Reproduce exactly the lines below from the one containing "(0.05, 0.05, 0.03))" through the one containing "(0.03, 0.03, 0.015))", including both, and nothing else.

start Information provided

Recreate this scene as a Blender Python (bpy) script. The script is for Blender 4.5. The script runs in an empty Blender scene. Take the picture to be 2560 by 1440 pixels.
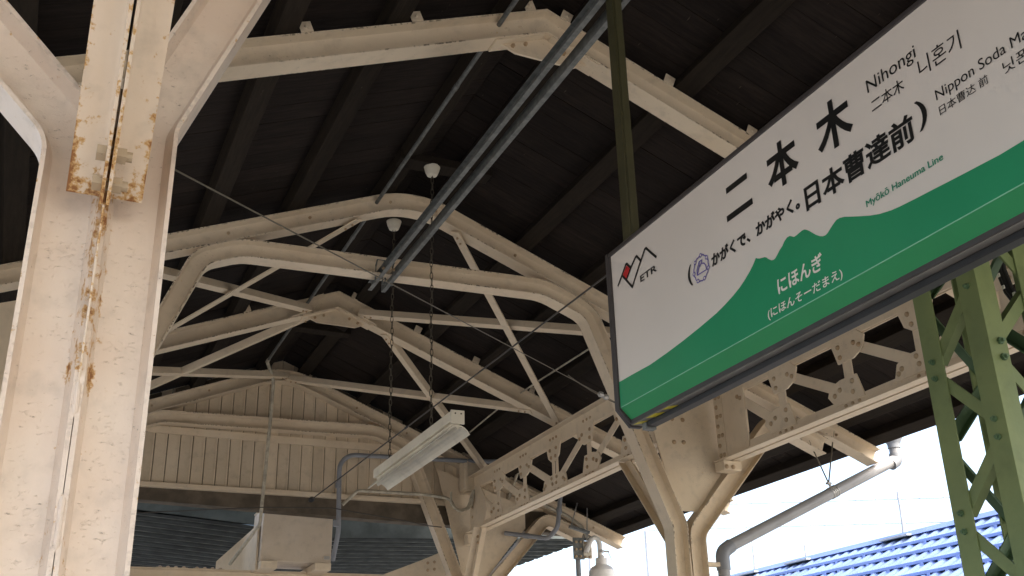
import bpy, bmesh, math, random
from mathutils import Vector as V, Matrix
random.seed(7)
S = bpy.context.scene
COL = S.collection
R = math.radians
CZ = 1.6                                  # eye height above the platform

# ---------------------------------------------------------------- camera
MW = Matrix(((0.9141448, 0.1366316, 0.3816688), (-0.4045786, 0.3669434, 0.8376567), (-0.0256005, -0.9201545, 0.3907176)))
FPX = 2670.87
cam_d = bpy.data.cameras.new('camera'); cam = bpy.data.objects.new('camera', cam_d); COL.objects.link(cam)
cam_d.sensor_width = 36.0; cam_d.lens = FPX / 2560 * 36; cam_d.clip_start = 0.05; cam_d.clip_end = 3000
rx = MW @ V((1, 0, 0)); uy = MW @ V((0, -1, 0)); bz = MW @ V((0, 0, -1))
cam.matrix_world = Matrix(((rx.x, uy.x, bz.x, 0), (rx.y, uy.y, bz.y, 0), (rx.z, uy.z, bz.z, CZ), (0, 0, 0, 1)))
S.camera = cam

# ---------------------------------------------------------------- world, sun, exposure
SUN_EL, SUN_AZ = 50, 158                  # azimuth clockwise from +Y
w = bpy.data.worlds.new('World'); S.world = w; w.use_nodes = True
wn = w.node_tree.nodes; wl = w.node_tree.links
bg = wn['Background']
sky = wn.new('ShaderNodeTexSky'); sky.sky_type = 'NISHITA'; sky.sun_disc = False
sky.sun_elevation = R(SUN_EL); sky.sun_rotation = R(SUN_AZ); sky.air_density = 1.0; sky.dust_density = 5.0; sky.ozone_density = 0.5
wl.new(sky.outputs[0], bg.inputs[0]); bg.inputs[1].default_value = 0.15
sd = bpy.data.lights.new('sun', 'SUN'); sd.energy = 1.2; sd.angle = R(11); sd.color = (1.0, 0.96, 0.91)
so = bpy.data.objects.new('sun', sd); COL.objects.link(so)
d = V((math.sin(R(SUN_AZ)) * math.cos(R(SUN_EL)), math.cos(R(SUN_AZ)) * math.cos(R(SUN_EL)), math.sin(R(SUN_EL))))
so.rotation_euler = (-d).to_track_quat('-Z', 'Y').to_euler(); so.location = d * 50
S.view_settings.view_transform = 'Standard'; S.view_settings.look = 'None'
S.view_settings.exposure = 2.22; S.view_settings.gamma = 1.0; S.view_settings.use_curve_mapping = False
try:
    S.cycles.use_denoising = True; S.cycles.max_bounces = 10; S.cycles.diffuse_bounces = 6
    S.cycles.sample_clamp_indirect = 8.0
except Exception:
    pass

# ---------------------------------------------------------------- pixel -> point on a real plane of the place
def ray(px, py):
    return MW @ V((px - 1280, py - 720, FPX))
def onY(px, py, y):
    r = ray(px, py); r = r * (y / r.y); return V((r.x, r.y, r.z + CZ))
def onX(px, py, x):
    r = ray(px, py); r = r * (x / r.x); return V((r.x, r.y, r.z + CZ))
def onP(px, py, p0, n):
    r = ray(px, py); o = V((0, 0, CZ)); return o + r * ((V(p0) - o).dot(V(n)) / r.dot(V(n)))

# ---------------------------------------------------------------- materials
def mat(name, base, rough=0.6, metal=0.0, spec=0.4):
    m = bpy.data.materials.new(name); m.use_nodes = True
    b = m.node_tree.nodes['Principled BSDF']
    b.inputs['Base Color'].default_value = (*base, 1); b.inputs['Roughness'].default_value = rough
    b.inputs['Metallic'].default_value = metal; b.inputs['Specular IOR Level'].default_value = spec
    return m
def N(m, t, **kw):
    n = m.node_tree.nodes.new(t)
    for k, v in kw.items():
        if k in ('operation', 'blend_type', 'data_type', 'attribute_name', 'noise_dimensions', 'feature', 'interpolation_type', 'clamp'):
            setattr(n, k, v)
        else:
            n.inputs[k].default_value = v
    return n
def L(m, a, b): m.node_tree.links.new(a, b)
def coords(m, scale=(1, 1, 1)):
    g = N(m, 'ShaderNodeNewGeometry'); mp = N(m, 'ShaderNodeMapping'); mp.inputs['Scale'].default_value = scale
    L(m, g.outputs['Position'], mp.inputs['Vector']); return mp.outputs[0]
def noise(m, scale, detail=4, vec=None, rough=0.55):
    n = N(m, 'ShaderNodeTexNoise', Scale=scale, Detail=detail, Roughness=rough)
    L(m, vec if vec is not None else coords(m), n.inputs['Vector']); return n.outputs['Fac']
def smooth(m, src, lo, hi):
    n = m.node_tree.nodes.new('ShaderNodeMapRange'); n.interpolation_type = 'SMOOTHSTEP'
    n.inputs['From Min'].default_value = lo; n.inputs['From Max'].default_value = hi
    L(m, src, n.inputs['Value']); return n.outputs['Result']
def mth(m, op, a, b):
    n = N(m, 'ShaderNodeMath', operation=op)
    for i, x in enumerate((a, b)):
        if isinstance(x, (int, float)): n.inputs[i].default_value = x
        else: L(m, x, n.inputs[i])
    return n.outputs[0]
def mix(m, fac, a, b):
    n = m.node_tree.nodes.new('ShaderNodeMix'); n.data_type = 'RGBA'
    if isinstance(fac, (int, float)): n.inputs[0].default_value = fac
    else: L(m, fac, n.inputs[0])
    for i, x in ((6, a), (7, b)):
        if isinstance(x, tuple): n.inputs[i].default_value = (*x, 1)
        else: L(m, x, n.inputs[i])
    return n.outputs[2]
def bump(m, src, strength, dist=0.002):
    n = N(m, 'ShaderNodeBump', Strength=strength, Distance=dist); L(m, src, n.inputs['Height'])
    L(m, n.outputs[0], m.node_tree.nodes['Principled BSDF'].inputs['Normal'])
def setcol(m, c): L(m, c, m.node_tree.nodes['Principled BSDF'].inputs['Base Color'])

def paint(name, base, tint, rust_bias, fleck=0.66, coarse=1.0, dirt=(0.12, 0.09, 0.06), wrinkle=0.0, vary=0.0):
    m = mat(name, base, 0.55, 0, 0.35)
    c = mix(m, smooth(m, noise(m, 2.3 * coarse, 3), 0.35, 0.65), base, tint)
    c = mix(m, mth(m, 'MULTIPLY', smooth(m, noise(m, 17, 5), 0.48, 0.78), 0.42), c, tuple(x * 0.62 for x in base))
    fl = noise(m, 1.0, 3, coords(m, (70, 70, 170)), 0.75)          # short dark flecks in the old paint
    zone = smooth(m, noise(m, 5.5, 3), 0.42, 0.66)                 # they come in patches
    fl2 = mth(m, 'ADD', fl, mth(m, 'MULTIPLY', zone, 0.06))
    c = mix(m, mth(m, 'MULTIPLY', smooth(m, fl2, fleck + 0.03, fleck + 0.10), 0.6), c, dirt)
    if vary:
        oi = N(m, 'ShaderNodeObjectInfo'); hs = N(m, 'ShaderNodeHueSaturation'); L(m, mth(m, 'ADD', 1 - vary, mth(m, 'MULTIPLY', oi.outputs['Random'], 2 * vary)), hs.inputs['Value']); L(m, c, hs.inputs['Color']); c = hs.outputs[0]
    ga = N(m, 'ShaderNodeAttribute', attribute_name='edge_dark')  # broken dark streaks along the marked flange tips
    gf = mth(m, 'MULTIPLY', mth(m, 'MULTIPLY', smooth(m, noise(m, 70, 4), 0.46, 0.62), smooth(m, noise(m, 5, 2), 0.38, 0.62)), ga.outputs['Fac'])
    c = mix(m, mth(m, 'MULTIPLY', gf, 0.85), c, (0.07, 0.052, 0.034))
    at = N(m, 'ShaderNodeAttribute', attribute_name='rust')
    lo = noise(m, 52, 5, None, 0.6); hi = noise(m, 170, 3); pat = noise(m, 6.5, 2)
    s = mth(m, 'ADD', mth(m, 'ADD', mth(m, 'MULTIPLY', lo, 0.75), mth(m, 'MULTIPLY', hi, 0.25)), rust_bias)
    s = mth(m, 'ADD', s, mth(m, 'MULTIPLY', at.outputs['Fac'], mth(m, 'MULTIPLY', smooth(m, pat, 0.25, 0.7), 0.32)))
    halo = smooth(m, s, 0.665, 0.76); core = smooth(m, s, 0.745, 0.83)
    c = mix(m, mth(m, 'MULTIPLY', halo, 0.85), c, (0.52, 0.29, 0.075)); c = mix(m, mth(m, 'MULTIPLY', core, 0.85), c, (0.22, 0.075, 0.02))
    setcol(m, c)
    h = mth(m, 'ADD', noise(m, 60, 4), mth(m, 'MULTIPLY', smooth(m, fl2, fleck - 0.06, fleck + 0.08), 0.6 + wrinkle))
    h = mth(m, 'ADD', h, mth(m, 'MULTIPLY', halo, -0.5))
    bump(m, h, 0.35 + 0.2 * wrinkle, 0.0025)
    return m
CREAM = (0.67, 0.562, 0.405)
M_CREAM = paint('cream_paint', CREAM, (0.62, 0.505, 0.35), 0.025, 0.655)
M_NEAR = paint('weathered_cream_paint', (0.755, 0.645, 0.53), (0.73, 0.60, 0.48), 0.01, 0.655, 2.0, wrinkle=0.7)
M_ANGLE = paint('rusting_cream_paint', (0.73, 0.61, 0.47), (0.71, 0.575, 0.43), 0.04, 0.70, 2.0)
M_NUT = paint('bolt_cream_shaded', (0.50, 0.40, 0.28), (0.44, 0.34, 0.22), 0.06, 0.62)  # cream darkened so the nuts get the contrast of their shaded tops
M_GABLE = paint('board_paint', (0.63, 0.525, 0.375), (0.58, 0.475, 0.33), -0.04, 0.66, vary=0.09)
M_BOLT = paint('bolt_paint', (0.46, 0.35, 0.22), (0.36, 0.24, 0.13), 0.06, 0.66)
M_LAMPW = paint('grimy_white_enamel', (0.66, 0.62, 0.50), (0.58, 0.53, 0.42), -0.08, 0.66)
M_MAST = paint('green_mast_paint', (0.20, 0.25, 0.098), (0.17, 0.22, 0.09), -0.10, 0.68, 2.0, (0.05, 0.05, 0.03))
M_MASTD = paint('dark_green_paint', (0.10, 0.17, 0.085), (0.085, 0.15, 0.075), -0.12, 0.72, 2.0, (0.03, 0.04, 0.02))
M_OLIVE = paint('olive_paint', (0.055, 0.051, 0.021), (0.045, 0.042, 0.017), -0.12, 0.72, 2.0, (0.03, 0.03, 0.015))

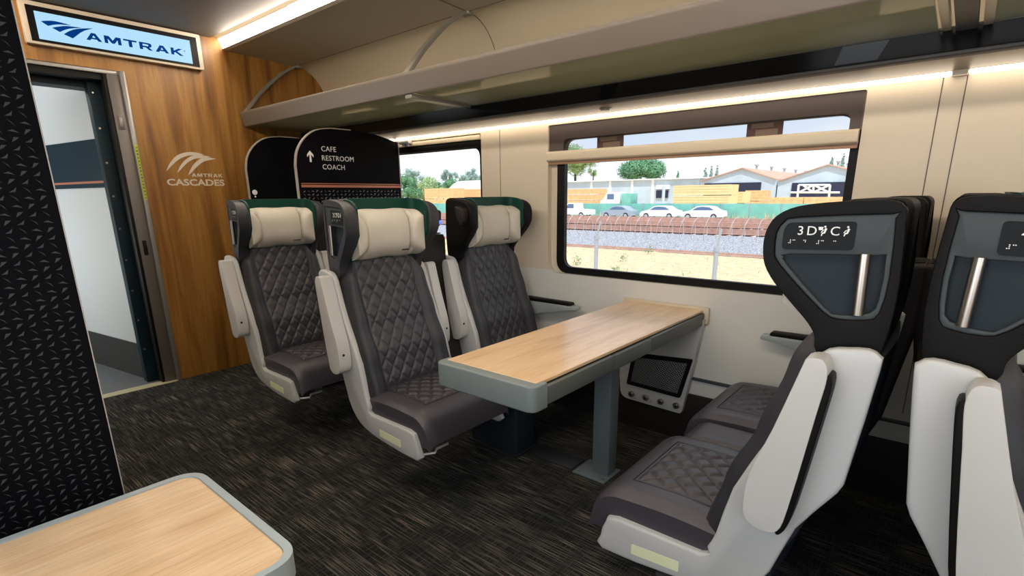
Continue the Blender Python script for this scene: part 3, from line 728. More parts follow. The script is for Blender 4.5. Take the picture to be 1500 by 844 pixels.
    # reading lamp on the wing beside the middle section
    inner = -aisle if aisle else -wallarm
    if inner:
        bm = B(); L = rpoly([(.305, 1.225), (.30, 1.16), (.275, 1.145), (.235, 1.19), (.225, 1.245)], .014, 4); prism(bm, neg(L), 'x', *sx(inner, .255, .298), bev=.010, seg=3); lo = obj('reading_lamp', bm, 'brown_black', r, sharp=50)
        bm = B(); cyl(bm, (inner*.283, -.3, 1.175), (inner*.286, -.308, 1.168), .009, 14); obj('lamp_lens', bm, 'blue_light' if full else 'plate_dark', lo)
    # under-seat parts
    bm = B(); box(bm, -.235, .235, -.66, -.27, .285, .31, .004); obj('seat_pan', bm, 'bracket_grey', r)
    s = aisle or -wallarm or 1
    bm = B(); box(bm, *sx(s, .12, .20), -.50, -.46, .215, .29, .003); box(bm, *sx(s, .06, .14), -.54, -.50, .19, .29, .003); box(bm, *sx(s, .06, .21), -.545, -.46, .187, .200, .002); obj('seat_bracket', bm, 'bracket_grey', r)
    bm = B(); tube(bm, [(s*.245, -.70, .262), (s*.19, -.725, .258), (s*.185, -.73, .275), (s*.12, -.73, .275)], .006, 8); obj('release_bar', bm, 'bar_silver', r)
    lift = .011 if facing < 0 else .004
    for o in r.children_recursive:
        if o.name.split('.')[0] in ('headrest', 'handle_surround', 'recess', 'grab_handle', 'seat_number_plate', 'lettering', 'pictogram', 'braille', 'reading_lamp', 'lamp_lens', 'headrest_lining', 'head_pillow', 'maker_tag'):
            for v in o.data.vertices:
                sf = -v.co.y; q = max(0, min(1.1, (.33-sf)/.24)); ax = abs(v.co.x)
                if ax > .19 and o.name.split('.')[0] not in ('headrest_lining', 'head_pillow'): v.co.x -= math.copysign(.048*q*min(1, (ax-.19)/.04), v.co.x)
                if v.co.z > 1.0: v.co.z += lift*(v.co.z-1.0)/.28
    return r
G2 = 'pairs of quilted seats by the windows'
AX, WX, MX = 1.50, 2.23, 1.868
make_seat('quilted grey aisle seat nearest the wood wall, with cream head pillow', AX, 3.29, -1, 'seats facing the camera', aisle=-1, sign=('1', 'C', 'D'))
make_seat('window seat of the back row, just in front of the wayfinding partition', WX, 3.29, -1, 'seats facing the camera', wallarm=1, full=False)
make_seat('quilted grey aisle seat marked 2, at the far side of the booth table', AX, 2.28, -1, 'seats facing the camera', aisle=-1, sign=('2', 'C', 'D'))
make_seat('quilted grey window seat at the far side of the table with its wall armrest down', WX, 2.28, -1, 'seats facing the camera', wallarm=1, full=False)
make_seat('aisle seat marked 3, its black headrest seen side on with a steel grab handle', AX, 0, 1, 'seats facing the wood wall', aisle=1, sign=('3', 'D', 'C'))
make_seat('window seat beside the seat marked 3, its quilted cushion under the big window', WX, 0, 1, 'seats facing the wood wall', wallarm=-1, full=False)
make_seat('seat marked 4 at the right edge, back to back with the seat marked 3', AX, .105, -1, 'seats facing the camera', aisle=-1, sign=('4', 'C', 'D'))
make_seat('window seat behind the headrest marked 4, against the cream wall', WX, .105, -1, 'seats facing the camera', wallarm=1, full=False)
def middle(label, y0, facing):
    r = thing('centre_seat_section', label, 'seat section', (MX, y0, 0), 0 if facing < 0 else pi, 'dark centre sections between paired seats')
    def f0(side):
        def f(u, v):
            X = -.086+.172*u; s = .27+.45*v; z = .432; q = max(0, (v-.8)/.2); z -= .12*(1-sqrt(1-q*q*.99)); z -= .012*max(0, (abs(2*u-1)-.8)/.2)**2
            return (X, -s, z) if not side else (X, -min(s, .70), .30)
        return f
    bm = B(); slab(bm, f0(0), f0(1), 14, 22); obj('seat_cushion', bm, 'leather' if facing > 0 else 'brown_black', r, sharp=55)
    bm = B(); L = [(.255, .42), (.215, .58), (.165, .80), (.150, 1.0), (.150, 1.085), (.138, 1.105), (.055, 1.112), (.045, 1.10), (.045, .95), (.09, .66), (.15, .50), (.19, .42)]
    prism(bm, neg(L), 'x', -.087, .087, bev=.014, seg=4)
    obj('backrest', bm, 'brown_black', r, sharp=50)
    bm = B()
    for i in range(4): box(bm, -.060+i*.035, -.045+i*.035, -.14, -.058, 1.110, 1.1145, .001)
    obj('vent_slots', bm, 'rubber', r)
    bm = B(); box(bm, -.07, .07, -.62, -.30, .27, .305, .004); obj('seat_pan', bm, 'bracket_grey', r)
    return r
middle('dark centre section between the two seats at the far side of the table', 2.28, -1)
middle('dark centre section of the back row by the wood wall', 3.29, -1)
middle('dark centre section between the seat marked 4 and the window seat behind it', .105, -1)
middle('grey centre cushion between the seat marked 3 and its window seat', 0, 1)
def pedestal(x0, x1, y0, y1, label, m='slate_dark'):
    bm = B(); box(bm, x0, x1, y0, y1, .002, .27, .012, 3); r = thing('seat_pedestal', label, 'pedestal', (0, 0, 0), group='pedestals under the seat pairs'); obj('pedestal_box', bm, m, r)
    bm = B(); box(bm, x0-.012, x1+.012, y0-.012, y1+.012, .001, .012, .003); obj('floor_flange', bm, 'cable_plate', r)
pedestal(1.865, 2.02, 1.575, 1.90, 'slate box pedestal under the seats at the far side of the table')
pedestal(1.865, 2.02, 2.60, 2.92, 'slate box pedestal under the seats of the row by the wood wall', 'cable_plate')
pedestal(1.865, 2.02, -.52, -.20, 'dark box pedestal under the seat marked 4 and its neighbour', 'cable_plate')
pedestal(1.865, 2.02, .30, .62, 'dark box pedestal under the seat marked 3 and its neighbours', 'cable_plate')

# ================================================================== TABLES
r = thing('booth_table', 'long wood-topped booth table with grey edges fixed under the big window', 'table', (0, 0, 0))
TX0, TX1, TY0, TY1, TZ = 1.172, 2.575, .925, 1.362, .735
bm = B(); prism(bm, rpoly([(TX0+.042, TY0+.016), (TX1, TY0+.006), (TX1, TY1-.006), (TX0+.042, TY1-.016)], [.004, 0, 0, .004], 3), 'z', TZ-.012, TZ, bev=.0015, seg=1); obj('tabletop', bm, 'table_wood', r)
bm = B(); prism(bm, rpoly([(TX0, TY0-.004), (TX0+.075, TY0-.004), (TX0+.075, TY1+.004), (TX0, TY1+.004)], [.035, 0, 0, .035], 7), 'z', TZ-.088, TZ-.001, bev=.006, seg=3); obj('end_cap', bm, 'table_grey', r)
for yc, s in ((TY0, 1), (TY1, -1)):
    for a, b, dz in ((TX0+.078, 1.665, 0), (1.668, 1.98, .002), (1.983, TX1, 0)):
        bm = B(); ya, yb = sorted((yc-.004*s, yc+.022*s)); box(bm, a, b, ya, yb, TZ-.078, TZ-.016-dz, .004); obj('edge_flap', bm, 'table_side', r)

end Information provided

### Exercise response
M_MAST = paint('green_mast_paint', (0.20, 0.25, 0.098), (0.17, 0.22, 0.09), -0.10, 0.68, 2.0, (0.05, 0.05, 0.03))
M_MASTD = paint('dark_green_paint', (0.10, 0.17, 0.085), (0.085, 0.15, 0.075), -0.12, 0.72, 2.0, (0.03, 0.04, 0.02))
M_OLIVE = paint('olive_paint', (0.055, 0.051, 0.021), (0.045, 0.042, 0.017), -0.12, 0.72, 2.0, (0.03, 0.03, 0.015))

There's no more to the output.